Task.
In the listing below, find the line that contains "thin(-.335, .27, YFR" and the line that contains "thin(x0, x0 +". Quote both and every line between them, exactly, and nothing more.

Records provided.

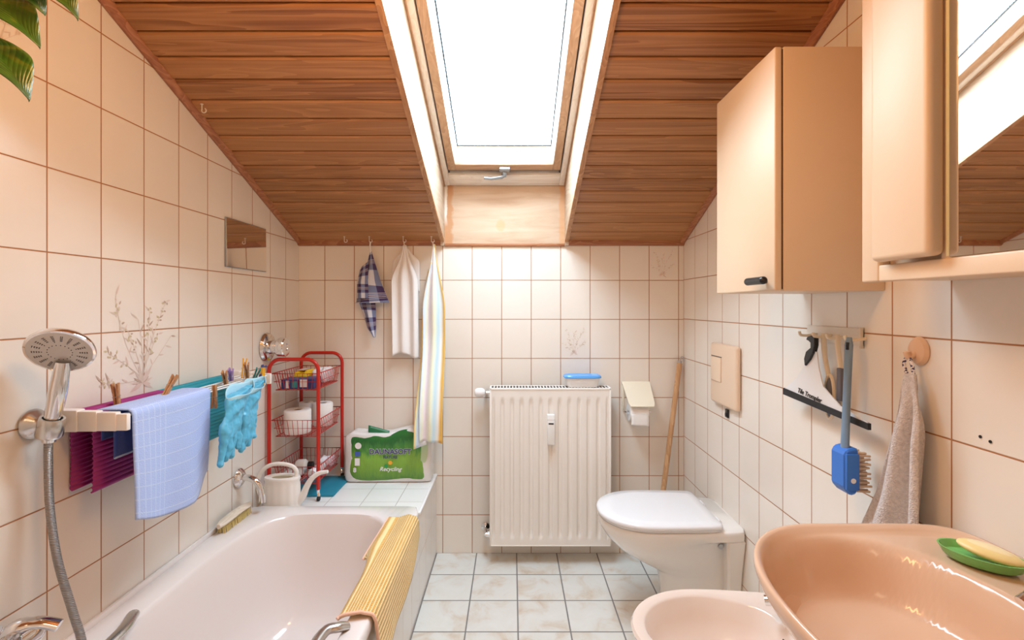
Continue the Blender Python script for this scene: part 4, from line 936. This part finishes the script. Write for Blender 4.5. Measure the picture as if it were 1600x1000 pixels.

...

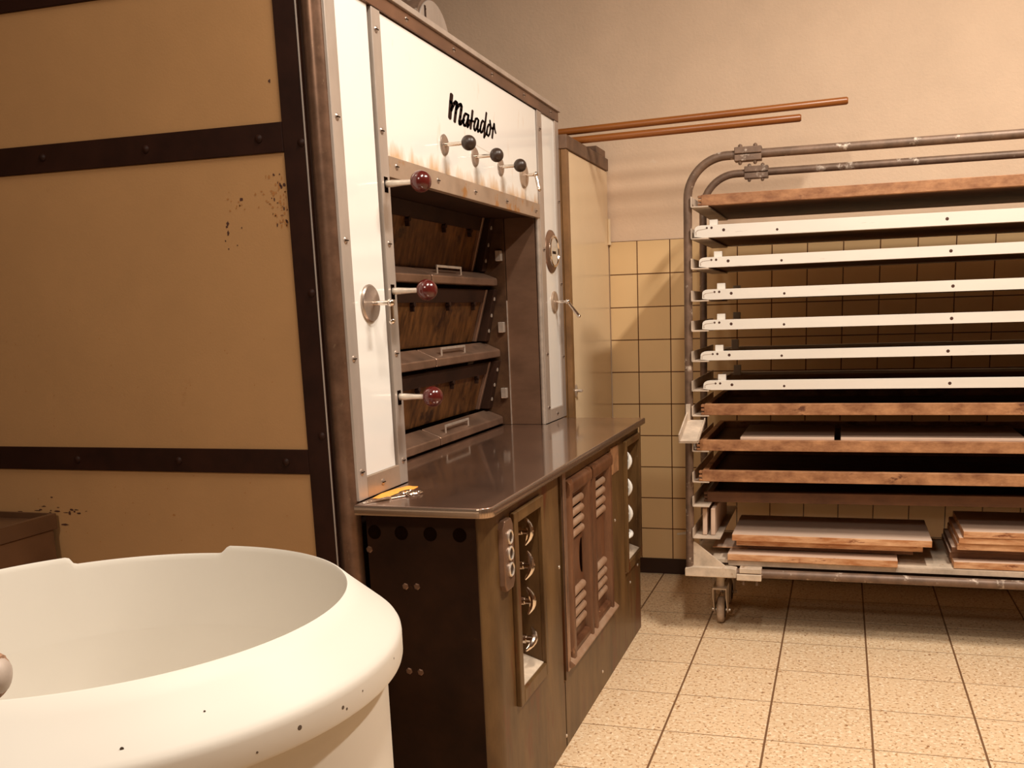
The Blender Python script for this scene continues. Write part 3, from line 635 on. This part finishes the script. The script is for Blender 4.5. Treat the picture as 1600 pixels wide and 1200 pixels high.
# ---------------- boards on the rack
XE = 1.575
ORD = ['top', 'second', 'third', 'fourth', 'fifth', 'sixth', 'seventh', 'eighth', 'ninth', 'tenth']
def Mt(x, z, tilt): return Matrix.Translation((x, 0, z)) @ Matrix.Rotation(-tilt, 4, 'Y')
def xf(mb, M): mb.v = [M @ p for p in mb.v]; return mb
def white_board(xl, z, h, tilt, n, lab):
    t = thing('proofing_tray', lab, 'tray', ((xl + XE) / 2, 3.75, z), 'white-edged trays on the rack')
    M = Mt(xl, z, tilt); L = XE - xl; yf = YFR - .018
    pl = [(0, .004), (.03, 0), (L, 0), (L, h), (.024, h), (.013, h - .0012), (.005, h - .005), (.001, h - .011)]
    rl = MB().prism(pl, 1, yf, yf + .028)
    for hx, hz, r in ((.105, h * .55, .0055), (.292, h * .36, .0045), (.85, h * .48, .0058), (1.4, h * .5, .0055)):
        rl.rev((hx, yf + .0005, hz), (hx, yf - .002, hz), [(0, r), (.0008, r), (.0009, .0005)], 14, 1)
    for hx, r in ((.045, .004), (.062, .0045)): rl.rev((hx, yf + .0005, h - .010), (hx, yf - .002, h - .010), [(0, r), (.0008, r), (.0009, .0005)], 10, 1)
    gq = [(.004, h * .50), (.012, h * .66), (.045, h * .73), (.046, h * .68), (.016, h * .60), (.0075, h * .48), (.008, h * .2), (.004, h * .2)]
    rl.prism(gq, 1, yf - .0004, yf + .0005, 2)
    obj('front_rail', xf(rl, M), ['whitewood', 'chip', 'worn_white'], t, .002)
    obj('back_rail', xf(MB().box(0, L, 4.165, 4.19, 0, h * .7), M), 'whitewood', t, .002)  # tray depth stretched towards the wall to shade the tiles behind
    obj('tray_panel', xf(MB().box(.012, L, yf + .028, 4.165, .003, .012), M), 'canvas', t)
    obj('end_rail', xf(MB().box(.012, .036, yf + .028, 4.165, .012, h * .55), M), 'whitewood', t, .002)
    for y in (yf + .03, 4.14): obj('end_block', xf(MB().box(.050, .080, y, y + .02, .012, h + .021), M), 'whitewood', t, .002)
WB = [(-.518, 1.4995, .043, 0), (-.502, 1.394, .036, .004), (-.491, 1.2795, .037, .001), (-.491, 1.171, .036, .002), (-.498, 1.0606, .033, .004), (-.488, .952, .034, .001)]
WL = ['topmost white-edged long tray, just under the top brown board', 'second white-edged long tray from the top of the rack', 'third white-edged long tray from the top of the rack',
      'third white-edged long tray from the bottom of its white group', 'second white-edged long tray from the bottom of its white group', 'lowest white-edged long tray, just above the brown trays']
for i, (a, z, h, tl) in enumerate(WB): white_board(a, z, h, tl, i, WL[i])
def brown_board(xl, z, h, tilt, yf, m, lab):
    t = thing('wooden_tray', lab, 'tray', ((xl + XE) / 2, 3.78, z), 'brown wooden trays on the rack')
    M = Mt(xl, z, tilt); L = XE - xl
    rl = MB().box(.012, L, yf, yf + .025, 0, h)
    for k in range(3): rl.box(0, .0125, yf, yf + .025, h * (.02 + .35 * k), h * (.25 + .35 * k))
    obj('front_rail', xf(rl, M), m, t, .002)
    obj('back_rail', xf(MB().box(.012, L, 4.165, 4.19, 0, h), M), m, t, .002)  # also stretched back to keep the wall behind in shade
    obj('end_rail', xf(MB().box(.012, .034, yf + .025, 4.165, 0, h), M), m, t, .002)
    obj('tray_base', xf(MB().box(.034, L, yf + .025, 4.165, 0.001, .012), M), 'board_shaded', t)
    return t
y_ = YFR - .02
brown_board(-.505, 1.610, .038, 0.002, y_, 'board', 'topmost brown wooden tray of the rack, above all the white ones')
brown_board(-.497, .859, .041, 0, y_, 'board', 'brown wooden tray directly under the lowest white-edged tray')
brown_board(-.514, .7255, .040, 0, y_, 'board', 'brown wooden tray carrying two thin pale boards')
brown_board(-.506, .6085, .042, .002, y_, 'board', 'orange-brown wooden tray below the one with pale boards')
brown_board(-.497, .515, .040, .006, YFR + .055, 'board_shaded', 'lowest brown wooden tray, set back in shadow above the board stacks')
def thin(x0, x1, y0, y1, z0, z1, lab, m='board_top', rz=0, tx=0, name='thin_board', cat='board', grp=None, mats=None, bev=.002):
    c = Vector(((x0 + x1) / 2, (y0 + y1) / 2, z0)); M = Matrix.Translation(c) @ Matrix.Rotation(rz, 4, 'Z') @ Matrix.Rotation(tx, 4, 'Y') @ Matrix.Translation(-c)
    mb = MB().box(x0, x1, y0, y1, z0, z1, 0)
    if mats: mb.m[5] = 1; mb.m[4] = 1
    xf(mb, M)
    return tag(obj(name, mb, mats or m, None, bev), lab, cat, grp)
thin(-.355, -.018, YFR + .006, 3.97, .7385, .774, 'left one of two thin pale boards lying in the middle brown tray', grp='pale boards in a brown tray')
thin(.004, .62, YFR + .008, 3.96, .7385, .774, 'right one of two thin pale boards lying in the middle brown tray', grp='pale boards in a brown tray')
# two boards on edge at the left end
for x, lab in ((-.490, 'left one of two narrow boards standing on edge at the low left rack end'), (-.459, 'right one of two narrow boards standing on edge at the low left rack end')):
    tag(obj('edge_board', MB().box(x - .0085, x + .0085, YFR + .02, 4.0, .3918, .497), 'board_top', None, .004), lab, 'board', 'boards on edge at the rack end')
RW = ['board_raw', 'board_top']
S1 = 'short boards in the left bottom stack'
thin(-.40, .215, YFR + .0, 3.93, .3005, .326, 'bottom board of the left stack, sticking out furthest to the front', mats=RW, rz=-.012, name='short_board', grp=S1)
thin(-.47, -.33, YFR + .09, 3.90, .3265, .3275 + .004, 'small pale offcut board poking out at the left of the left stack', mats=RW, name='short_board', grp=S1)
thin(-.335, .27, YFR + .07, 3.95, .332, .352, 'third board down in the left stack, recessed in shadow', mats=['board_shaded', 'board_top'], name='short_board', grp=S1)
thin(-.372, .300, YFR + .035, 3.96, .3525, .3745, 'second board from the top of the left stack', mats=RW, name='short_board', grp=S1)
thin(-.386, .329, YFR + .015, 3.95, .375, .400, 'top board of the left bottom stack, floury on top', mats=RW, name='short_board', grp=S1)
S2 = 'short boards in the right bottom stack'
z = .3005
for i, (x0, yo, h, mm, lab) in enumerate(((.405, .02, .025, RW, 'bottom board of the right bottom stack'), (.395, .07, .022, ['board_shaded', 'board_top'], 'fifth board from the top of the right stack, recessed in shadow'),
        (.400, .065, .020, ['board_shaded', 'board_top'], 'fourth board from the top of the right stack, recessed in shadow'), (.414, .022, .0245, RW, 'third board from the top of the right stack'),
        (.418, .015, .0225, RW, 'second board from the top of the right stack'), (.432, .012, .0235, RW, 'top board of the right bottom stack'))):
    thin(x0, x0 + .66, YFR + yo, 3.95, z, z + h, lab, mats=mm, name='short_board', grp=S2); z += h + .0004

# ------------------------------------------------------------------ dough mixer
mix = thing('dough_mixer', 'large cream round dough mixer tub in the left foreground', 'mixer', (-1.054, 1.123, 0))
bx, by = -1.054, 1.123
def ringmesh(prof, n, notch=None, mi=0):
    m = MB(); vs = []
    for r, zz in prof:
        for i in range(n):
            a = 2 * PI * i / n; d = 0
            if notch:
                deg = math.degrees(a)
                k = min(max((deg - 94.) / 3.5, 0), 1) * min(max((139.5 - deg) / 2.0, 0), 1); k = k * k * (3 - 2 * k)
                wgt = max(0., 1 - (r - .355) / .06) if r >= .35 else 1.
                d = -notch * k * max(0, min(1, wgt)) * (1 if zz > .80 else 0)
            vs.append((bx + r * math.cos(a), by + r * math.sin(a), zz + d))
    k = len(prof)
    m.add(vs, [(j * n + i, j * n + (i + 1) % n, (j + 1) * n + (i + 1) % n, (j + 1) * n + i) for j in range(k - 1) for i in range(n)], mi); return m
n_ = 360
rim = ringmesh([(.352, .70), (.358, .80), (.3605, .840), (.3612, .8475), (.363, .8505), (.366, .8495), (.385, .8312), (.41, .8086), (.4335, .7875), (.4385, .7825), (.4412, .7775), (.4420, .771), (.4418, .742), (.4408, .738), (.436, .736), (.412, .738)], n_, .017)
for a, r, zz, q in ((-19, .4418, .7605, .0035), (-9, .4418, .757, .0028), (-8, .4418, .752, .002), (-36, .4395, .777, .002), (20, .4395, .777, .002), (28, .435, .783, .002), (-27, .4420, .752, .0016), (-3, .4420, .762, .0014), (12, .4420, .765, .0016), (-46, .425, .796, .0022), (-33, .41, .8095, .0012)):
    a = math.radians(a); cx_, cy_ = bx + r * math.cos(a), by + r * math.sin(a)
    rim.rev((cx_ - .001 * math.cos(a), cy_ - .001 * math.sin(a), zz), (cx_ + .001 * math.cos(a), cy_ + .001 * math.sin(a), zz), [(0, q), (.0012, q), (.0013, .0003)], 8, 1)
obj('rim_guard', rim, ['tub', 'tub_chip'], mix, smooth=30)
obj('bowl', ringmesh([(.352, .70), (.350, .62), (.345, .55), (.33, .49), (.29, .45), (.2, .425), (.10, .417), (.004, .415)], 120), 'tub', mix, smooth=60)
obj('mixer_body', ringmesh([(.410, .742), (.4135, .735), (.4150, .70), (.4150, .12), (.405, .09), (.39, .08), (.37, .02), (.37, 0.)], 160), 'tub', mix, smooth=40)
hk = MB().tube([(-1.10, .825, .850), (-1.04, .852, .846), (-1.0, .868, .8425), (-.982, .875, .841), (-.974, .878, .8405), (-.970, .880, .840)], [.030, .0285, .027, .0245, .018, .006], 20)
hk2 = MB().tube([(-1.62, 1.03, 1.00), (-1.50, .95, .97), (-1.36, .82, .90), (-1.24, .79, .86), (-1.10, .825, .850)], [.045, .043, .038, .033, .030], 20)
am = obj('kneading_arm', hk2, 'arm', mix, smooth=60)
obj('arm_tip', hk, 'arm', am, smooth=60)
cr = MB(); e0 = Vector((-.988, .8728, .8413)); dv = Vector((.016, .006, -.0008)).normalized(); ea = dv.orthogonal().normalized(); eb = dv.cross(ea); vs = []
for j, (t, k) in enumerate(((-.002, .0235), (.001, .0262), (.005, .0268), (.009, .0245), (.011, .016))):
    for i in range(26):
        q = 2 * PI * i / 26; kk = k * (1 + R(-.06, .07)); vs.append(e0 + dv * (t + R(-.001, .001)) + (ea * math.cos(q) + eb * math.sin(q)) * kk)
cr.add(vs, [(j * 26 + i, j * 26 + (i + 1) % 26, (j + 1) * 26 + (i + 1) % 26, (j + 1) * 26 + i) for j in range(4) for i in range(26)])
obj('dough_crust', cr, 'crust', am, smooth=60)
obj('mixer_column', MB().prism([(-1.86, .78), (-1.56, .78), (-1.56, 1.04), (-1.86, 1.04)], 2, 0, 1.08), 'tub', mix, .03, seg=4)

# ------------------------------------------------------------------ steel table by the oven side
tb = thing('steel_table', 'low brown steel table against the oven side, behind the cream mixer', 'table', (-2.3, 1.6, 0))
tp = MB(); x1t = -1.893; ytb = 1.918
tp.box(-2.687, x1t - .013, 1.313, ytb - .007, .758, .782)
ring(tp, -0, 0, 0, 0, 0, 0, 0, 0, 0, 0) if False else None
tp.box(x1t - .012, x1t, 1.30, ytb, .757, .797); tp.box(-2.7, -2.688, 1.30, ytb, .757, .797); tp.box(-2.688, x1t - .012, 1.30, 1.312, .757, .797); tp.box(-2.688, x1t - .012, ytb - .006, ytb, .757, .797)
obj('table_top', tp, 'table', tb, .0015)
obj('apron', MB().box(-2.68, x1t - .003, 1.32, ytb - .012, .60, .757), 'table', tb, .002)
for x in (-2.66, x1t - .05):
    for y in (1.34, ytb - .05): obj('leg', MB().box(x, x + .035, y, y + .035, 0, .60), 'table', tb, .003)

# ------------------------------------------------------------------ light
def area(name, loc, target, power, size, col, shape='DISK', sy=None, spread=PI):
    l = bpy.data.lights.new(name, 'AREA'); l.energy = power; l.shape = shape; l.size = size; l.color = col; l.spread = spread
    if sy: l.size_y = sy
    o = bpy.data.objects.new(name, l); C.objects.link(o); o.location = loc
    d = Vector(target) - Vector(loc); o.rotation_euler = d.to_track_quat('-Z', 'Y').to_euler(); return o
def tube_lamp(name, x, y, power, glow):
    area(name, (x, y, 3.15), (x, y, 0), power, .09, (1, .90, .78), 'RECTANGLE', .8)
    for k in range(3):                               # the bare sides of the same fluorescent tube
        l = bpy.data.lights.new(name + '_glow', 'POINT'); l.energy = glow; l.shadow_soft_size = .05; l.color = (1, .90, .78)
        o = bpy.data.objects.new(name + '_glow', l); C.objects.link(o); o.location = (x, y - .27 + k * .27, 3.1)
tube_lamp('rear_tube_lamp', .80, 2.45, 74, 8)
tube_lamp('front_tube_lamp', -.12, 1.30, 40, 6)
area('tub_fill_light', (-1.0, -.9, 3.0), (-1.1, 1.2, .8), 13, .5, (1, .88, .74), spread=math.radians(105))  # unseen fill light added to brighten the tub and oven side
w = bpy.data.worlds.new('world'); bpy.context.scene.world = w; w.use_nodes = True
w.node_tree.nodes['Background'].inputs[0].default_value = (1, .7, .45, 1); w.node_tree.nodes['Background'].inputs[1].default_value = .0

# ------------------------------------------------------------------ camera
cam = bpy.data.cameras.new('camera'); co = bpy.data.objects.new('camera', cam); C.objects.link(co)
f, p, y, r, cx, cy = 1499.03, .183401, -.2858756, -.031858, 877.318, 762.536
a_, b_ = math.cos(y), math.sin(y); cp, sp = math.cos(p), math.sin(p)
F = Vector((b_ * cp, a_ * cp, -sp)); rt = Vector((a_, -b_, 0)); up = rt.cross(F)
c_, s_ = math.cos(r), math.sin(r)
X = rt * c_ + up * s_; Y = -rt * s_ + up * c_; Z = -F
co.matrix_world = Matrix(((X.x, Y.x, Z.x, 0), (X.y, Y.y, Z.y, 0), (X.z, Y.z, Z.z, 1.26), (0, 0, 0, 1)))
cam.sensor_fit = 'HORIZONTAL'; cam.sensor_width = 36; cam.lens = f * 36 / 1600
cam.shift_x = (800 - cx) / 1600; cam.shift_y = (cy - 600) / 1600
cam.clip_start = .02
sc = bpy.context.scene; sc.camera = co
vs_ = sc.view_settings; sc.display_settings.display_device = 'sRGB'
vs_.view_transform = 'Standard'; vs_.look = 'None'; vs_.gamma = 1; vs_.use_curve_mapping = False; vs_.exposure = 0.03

--

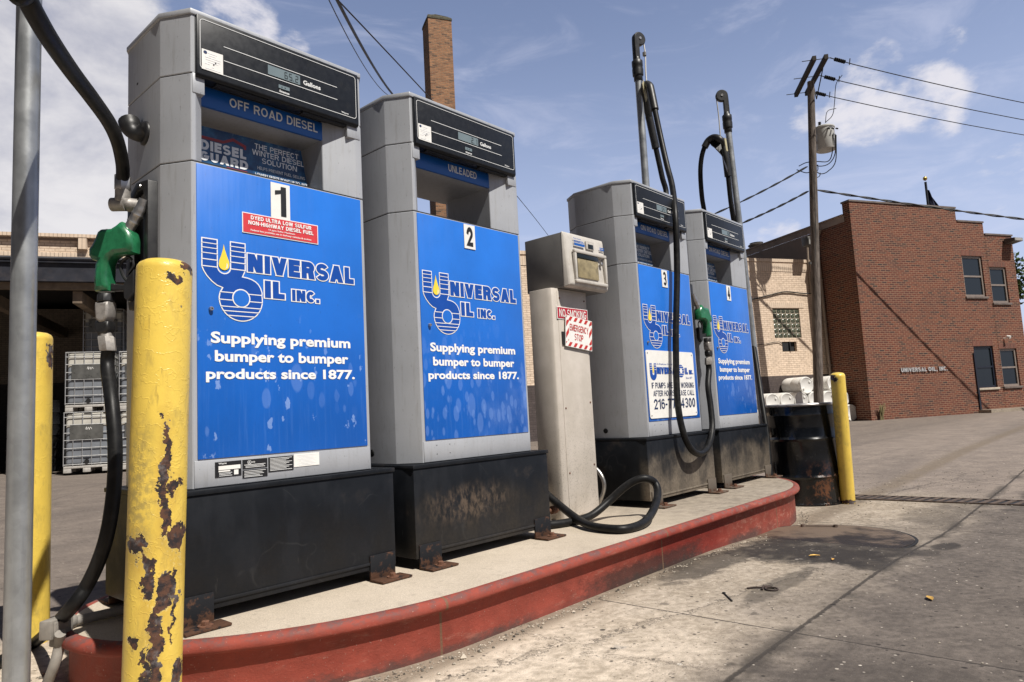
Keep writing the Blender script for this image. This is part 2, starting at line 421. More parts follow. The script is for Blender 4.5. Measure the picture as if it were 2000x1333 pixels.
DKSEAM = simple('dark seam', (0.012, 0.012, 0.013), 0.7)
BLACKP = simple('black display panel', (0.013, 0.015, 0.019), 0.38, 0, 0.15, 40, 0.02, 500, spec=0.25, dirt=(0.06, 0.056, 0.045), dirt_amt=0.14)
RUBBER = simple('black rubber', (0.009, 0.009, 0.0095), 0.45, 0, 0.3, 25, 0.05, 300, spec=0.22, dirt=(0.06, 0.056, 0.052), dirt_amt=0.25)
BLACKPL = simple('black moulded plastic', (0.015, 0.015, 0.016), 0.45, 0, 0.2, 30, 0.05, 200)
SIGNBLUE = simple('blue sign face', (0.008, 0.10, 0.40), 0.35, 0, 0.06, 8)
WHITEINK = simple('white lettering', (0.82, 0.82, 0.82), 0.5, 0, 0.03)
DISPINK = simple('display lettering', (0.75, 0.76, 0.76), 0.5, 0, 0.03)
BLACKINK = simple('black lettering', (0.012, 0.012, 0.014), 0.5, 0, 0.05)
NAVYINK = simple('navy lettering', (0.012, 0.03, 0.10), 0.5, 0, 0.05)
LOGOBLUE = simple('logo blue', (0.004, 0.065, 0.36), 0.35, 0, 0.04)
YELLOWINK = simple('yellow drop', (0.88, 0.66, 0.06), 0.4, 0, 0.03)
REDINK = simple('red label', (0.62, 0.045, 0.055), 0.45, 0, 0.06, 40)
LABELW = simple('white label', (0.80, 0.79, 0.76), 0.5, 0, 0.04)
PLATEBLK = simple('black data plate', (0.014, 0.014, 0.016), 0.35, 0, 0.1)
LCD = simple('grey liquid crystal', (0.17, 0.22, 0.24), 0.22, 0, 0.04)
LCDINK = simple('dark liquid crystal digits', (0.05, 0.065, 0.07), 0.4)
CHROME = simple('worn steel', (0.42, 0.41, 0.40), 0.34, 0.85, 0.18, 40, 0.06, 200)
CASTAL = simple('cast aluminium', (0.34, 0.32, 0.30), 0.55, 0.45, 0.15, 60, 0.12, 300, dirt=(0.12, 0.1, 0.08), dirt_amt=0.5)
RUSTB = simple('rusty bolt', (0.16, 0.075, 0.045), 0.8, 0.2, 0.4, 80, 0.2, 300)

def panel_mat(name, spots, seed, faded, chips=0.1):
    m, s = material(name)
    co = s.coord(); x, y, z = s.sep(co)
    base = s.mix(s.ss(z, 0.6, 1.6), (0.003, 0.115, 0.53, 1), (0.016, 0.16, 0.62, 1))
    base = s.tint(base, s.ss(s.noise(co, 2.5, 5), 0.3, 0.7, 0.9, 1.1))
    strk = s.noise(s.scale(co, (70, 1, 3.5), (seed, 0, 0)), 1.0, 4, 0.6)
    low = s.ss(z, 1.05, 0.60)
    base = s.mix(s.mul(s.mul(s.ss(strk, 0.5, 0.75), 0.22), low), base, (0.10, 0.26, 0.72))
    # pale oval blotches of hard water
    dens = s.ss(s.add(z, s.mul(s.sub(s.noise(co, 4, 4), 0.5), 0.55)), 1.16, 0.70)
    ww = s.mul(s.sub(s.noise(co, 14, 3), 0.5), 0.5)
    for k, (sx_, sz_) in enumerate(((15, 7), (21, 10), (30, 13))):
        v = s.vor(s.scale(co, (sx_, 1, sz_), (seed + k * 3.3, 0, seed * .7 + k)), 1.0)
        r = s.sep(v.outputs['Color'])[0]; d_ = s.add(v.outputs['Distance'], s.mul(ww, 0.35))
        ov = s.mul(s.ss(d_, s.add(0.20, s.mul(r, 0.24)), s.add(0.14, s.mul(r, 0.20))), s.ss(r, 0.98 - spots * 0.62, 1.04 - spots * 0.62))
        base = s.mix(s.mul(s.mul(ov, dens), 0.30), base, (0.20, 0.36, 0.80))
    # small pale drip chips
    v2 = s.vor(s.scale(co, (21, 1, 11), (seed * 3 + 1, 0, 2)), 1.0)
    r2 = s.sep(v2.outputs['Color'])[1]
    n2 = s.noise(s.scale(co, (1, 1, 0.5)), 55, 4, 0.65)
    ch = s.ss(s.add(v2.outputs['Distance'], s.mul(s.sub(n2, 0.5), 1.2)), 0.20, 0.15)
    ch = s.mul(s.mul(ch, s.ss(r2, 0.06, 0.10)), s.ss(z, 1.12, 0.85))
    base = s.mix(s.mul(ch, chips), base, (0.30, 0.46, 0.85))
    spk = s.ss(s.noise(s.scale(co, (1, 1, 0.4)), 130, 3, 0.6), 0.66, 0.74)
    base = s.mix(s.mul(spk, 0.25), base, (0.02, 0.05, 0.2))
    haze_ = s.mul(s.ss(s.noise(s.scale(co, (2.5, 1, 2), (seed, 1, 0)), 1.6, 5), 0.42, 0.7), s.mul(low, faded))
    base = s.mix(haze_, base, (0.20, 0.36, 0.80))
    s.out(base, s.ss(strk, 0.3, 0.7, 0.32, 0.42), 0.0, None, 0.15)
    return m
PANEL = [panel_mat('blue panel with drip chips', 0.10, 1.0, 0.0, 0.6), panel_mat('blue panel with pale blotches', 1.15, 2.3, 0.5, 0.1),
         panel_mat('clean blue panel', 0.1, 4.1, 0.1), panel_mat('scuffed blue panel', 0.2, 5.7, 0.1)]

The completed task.
thin(-.335, .27, YFR + .07, 3.95, .332, .352, 'third board down in the left stack, recessed in shadow', mats=['board_shaded', 'board_top'], name='short_board', grp=S1)
thin(-.372, .300, YFR + .035, 3.96, .3525, .3745, 'second board from the top of the left stack', mats=RW, name='short_board', grp=S1)
thin(-.386, .329, YFR + .015, 3.95, .375, .400, 'top board of the left bottom stack, floury on top', mats=RW, name='short_board', grp=S1)
S2 = 'short boards in the right bottom stack'
z = .3005
for i, (x0, yo, h, mm, lab) in enumerate(((.405, .02, .025, RW, 'bottom board of the right bottom stack'), (.395, .07, .022, ['board_shaded', 'board_top'], 'fifth board from the top of the right stack, recessed in shadow'),
        (.400, .065, .020, ['board_shaded', 'board_top'], 'fourth board from the top of the right stack, recessed in shadow'), (.414, .022, .0245, RW, 'third board from the top of the right stack'),
        (.418, .015, .0225, RW, 'second board from the top of the right stack'), (.432, .012, .0235, RW, 'top board of the right bottom stack'))):
    thin(x0, x0 + .66, YFR + yo, 3.95, z, z + h, lab, mats=mm, name='short_board', grp=S2); z += h + .0004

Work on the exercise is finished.